** begin **

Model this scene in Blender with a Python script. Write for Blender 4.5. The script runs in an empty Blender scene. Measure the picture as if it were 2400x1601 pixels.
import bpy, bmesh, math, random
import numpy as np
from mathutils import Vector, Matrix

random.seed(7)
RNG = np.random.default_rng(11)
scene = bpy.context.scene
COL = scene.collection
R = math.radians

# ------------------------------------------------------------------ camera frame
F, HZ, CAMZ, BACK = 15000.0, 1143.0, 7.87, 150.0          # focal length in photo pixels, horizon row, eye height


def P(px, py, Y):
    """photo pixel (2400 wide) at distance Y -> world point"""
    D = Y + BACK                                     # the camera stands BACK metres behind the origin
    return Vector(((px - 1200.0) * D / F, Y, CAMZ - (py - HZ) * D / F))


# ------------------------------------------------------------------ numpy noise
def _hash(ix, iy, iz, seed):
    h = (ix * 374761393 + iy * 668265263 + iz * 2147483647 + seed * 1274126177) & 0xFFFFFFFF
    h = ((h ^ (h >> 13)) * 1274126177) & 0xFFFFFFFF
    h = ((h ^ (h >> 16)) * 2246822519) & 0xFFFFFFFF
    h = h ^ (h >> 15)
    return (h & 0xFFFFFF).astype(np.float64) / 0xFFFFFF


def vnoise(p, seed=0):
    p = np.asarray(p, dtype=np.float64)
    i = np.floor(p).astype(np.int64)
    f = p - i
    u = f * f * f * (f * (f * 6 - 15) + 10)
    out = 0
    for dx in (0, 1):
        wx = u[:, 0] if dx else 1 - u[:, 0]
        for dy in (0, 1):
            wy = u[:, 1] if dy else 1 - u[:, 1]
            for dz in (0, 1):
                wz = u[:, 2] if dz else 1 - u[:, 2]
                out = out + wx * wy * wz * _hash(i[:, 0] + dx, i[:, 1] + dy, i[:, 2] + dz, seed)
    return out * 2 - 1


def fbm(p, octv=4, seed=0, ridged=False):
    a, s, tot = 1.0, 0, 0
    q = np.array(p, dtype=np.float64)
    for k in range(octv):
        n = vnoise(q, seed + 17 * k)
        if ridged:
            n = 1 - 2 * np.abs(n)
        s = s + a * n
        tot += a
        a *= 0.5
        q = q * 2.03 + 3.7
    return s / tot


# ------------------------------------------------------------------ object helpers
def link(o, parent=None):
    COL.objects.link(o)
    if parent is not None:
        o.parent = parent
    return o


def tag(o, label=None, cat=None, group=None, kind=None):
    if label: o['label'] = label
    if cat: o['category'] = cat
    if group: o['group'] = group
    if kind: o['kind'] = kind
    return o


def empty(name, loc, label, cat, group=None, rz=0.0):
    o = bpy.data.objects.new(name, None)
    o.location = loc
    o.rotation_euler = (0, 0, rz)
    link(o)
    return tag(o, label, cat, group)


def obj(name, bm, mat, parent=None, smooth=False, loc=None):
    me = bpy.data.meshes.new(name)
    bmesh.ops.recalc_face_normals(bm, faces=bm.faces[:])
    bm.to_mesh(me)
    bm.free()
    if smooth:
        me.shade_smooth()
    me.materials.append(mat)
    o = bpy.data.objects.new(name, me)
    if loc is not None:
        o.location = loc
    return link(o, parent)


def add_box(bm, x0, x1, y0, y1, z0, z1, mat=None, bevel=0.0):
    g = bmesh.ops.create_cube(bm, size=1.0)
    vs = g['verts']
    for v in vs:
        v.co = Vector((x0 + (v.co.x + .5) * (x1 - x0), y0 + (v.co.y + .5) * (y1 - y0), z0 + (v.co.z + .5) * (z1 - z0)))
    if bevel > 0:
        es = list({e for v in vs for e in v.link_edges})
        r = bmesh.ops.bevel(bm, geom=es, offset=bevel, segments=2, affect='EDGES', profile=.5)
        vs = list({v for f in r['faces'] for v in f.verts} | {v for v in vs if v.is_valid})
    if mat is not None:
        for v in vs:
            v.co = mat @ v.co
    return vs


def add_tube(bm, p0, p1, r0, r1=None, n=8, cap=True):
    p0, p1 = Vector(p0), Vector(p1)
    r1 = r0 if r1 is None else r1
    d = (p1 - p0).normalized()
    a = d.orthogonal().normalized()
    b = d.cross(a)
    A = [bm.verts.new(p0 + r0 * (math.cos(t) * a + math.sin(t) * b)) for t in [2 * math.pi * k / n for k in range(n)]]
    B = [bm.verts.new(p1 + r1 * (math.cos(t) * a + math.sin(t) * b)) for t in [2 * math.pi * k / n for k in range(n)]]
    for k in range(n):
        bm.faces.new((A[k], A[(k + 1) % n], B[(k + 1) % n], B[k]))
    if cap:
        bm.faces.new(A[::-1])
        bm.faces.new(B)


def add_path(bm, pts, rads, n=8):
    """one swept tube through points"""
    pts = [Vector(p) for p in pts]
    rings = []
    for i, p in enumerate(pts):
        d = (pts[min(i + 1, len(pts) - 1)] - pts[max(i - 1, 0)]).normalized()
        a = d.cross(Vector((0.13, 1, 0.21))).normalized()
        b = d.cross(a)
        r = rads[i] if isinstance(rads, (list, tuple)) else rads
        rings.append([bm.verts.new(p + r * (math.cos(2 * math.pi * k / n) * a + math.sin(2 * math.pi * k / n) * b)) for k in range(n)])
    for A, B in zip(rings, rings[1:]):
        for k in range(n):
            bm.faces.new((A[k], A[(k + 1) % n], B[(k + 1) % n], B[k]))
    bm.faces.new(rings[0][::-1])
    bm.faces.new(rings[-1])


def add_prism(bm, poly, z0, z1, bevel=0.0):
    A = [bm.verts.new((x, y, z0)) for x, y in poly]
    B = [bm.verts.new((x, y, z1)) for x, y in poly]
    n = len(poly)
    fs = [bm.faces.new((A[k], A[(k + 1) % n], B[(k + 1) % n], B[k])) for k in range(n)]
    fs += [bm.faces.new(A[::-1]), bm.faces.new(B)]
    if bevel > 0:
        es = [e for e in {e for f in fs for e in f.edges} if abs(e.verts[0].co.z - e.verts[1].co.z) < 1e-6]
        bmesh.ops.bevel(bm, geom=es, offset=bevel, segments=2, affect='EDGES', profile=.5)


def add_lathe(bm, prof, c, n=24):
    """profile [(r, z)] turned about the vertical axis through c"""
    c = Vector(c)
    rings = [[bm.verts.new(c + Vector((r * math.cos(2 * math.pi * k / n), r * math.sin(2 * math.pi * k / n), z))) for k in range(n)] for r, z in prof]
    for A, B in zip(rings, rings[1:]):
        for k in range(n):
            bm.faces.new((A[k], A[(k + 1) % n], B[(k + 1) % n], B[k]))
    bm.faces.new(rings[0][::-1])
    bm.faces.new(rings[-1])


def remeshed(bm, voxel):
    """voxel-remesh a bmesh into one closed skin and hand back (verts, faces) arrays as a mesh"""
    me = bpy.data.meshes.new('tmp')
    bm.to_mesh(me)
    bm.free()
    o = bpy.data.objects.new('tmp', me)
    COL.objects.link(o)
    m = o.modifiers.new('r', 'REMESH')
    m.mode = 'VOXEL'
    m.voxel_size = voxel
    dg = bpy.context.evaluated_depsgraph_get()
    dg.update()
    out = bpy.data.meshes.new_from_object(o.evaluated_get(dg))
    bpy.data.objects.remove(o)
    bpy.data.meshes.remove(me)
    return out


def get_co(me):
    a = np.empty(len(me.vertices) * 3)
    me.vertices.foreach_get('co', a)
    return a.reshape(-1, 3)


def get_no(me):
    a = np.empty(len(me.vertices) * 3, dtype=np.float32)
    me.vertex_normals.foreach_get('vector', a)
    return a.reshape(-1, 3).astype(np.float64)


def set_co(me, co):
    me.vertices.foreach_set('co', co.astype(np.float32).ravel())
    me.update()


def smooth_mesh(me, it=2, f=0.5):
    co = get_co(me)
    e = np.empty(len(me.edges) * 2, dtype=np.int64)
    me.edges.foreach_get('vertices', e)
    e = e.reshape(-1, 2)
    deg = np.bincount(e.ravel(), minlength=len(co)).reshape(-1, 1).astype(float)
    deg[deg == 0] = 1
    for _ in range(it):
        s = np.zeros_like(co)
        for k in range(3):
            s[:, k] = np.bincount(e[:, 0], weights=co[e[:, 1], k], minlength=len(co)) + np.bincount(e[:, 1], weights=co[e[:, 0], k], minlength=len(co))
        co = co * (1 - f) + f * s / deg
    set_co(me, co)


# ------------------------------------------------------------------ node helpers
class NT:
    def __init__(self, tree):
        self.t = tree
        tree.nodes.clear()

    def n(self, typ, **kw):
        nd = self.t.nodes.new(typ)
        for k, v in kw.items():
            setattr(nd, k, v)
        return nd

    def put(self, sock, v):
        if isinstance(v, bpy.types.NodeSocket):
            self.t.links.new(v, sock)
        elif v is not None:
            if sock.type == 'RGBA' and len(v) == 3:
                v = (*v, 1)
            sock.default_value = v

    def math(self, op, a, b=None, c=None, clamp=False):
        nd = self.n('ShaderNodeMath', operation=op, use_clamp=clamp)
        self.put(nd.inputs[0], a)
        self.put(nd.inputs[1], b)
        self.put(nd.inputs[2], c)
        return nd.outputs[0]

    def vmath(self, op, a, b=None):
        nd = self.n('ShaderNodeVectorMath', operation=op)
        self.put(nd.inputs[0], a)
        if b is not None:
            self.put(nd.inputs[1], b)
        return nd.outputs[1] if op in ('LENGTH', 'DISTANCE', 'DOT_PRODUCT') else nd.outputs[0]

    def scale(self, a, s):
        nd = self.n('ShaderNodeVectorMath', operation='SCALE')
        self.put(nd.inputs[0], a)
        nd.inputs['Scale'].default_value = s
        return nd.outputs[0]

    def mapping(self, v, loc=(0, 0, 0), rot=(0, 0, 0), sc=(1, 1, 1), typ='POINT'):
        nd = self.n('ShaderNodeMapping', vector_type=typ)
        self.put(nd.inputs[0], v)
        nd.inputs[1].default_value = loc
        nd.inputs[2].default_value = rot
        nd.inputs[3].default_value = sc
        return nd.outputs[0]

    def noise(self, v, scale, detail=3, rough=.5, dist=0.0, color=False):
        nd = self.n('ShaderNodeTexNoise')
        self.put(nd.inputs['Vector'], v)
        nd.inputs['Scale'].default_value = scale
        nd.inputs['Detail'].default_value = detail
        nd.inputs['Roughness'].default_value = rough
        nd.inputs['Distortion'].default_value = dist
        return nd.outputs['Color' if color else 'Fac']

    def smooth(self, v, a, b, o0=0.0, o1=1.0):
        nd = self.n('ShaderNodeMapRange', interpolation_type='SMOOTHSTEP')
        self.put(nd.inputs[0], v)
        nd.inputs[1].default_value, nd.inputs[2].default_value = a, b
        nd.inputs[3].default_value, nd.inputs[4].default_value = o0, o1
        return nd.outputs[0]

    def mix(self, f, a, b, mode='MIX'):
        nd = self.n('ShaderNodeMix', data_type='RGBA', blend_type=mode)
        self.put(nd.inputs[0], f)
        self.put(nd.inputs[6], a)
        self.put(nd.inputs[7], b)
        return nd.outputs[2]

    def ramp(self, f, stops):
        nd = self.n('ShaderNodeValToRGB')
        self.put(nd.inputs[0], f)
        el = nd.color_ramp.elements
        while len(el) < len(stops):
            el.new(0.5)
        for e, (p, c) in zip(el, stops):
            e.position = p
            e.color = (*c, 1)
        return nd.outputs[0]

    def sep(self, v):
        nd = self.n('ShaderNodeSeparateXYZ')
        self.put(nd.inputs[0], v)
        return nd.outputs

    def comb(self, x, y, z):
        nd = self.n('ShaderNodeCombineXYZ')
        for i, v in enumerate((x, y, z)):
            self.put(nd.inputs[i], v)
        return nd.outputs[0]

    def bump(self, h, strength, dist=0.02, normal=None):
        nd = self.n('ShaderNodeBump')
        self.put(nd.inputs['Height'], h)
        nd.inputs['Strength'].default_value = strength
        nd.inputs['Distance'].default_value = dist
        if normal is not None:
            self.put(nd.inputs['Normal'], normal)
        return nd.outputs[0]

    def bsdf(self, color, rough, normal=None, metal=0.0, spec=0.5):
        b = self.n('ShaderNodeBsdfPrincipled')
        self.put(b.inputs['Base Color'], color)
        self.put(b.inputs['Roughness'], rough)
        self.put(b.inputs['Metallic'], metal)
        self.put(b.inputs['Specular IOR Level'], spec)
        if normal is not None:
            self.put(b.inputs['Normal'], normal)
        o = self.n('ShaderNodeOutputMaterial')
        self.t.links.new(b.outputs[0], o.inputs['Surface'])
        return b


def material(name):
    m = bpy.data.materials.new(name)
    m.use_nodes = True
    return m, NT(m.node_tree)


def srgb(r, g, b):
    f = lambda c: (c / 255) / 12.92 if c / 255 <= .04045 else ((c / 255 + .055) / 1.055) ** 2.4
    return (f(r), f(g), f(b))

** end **

- [What is needed]:
Without changing anything, quote the lines from the top of the data to the line that contains "F, HZ, CAMZ, BACK", including that line.

- [Answer to the problem]:
Model this scene in Blender with a Python script. Write for Blender 4.5. The script runs in an empty Blender scene. Measure the picture as if it were 2400x1601 pixels.
import bpy, bmesh, math, random
import numpy as np
from mathutils import Vector, Matrix

random.seed(7)
RNG = np.random.default_rng(11)
scene = bpy.context.scene
COL = scene.collection
R = math.radians

# ------------------------------------------------------------------ camera frame
F, HZ, CAMZ, BACK = 15000.0, 1143.0, 7.87, 150.0          # focal length in photo pixels, horizon row, eye height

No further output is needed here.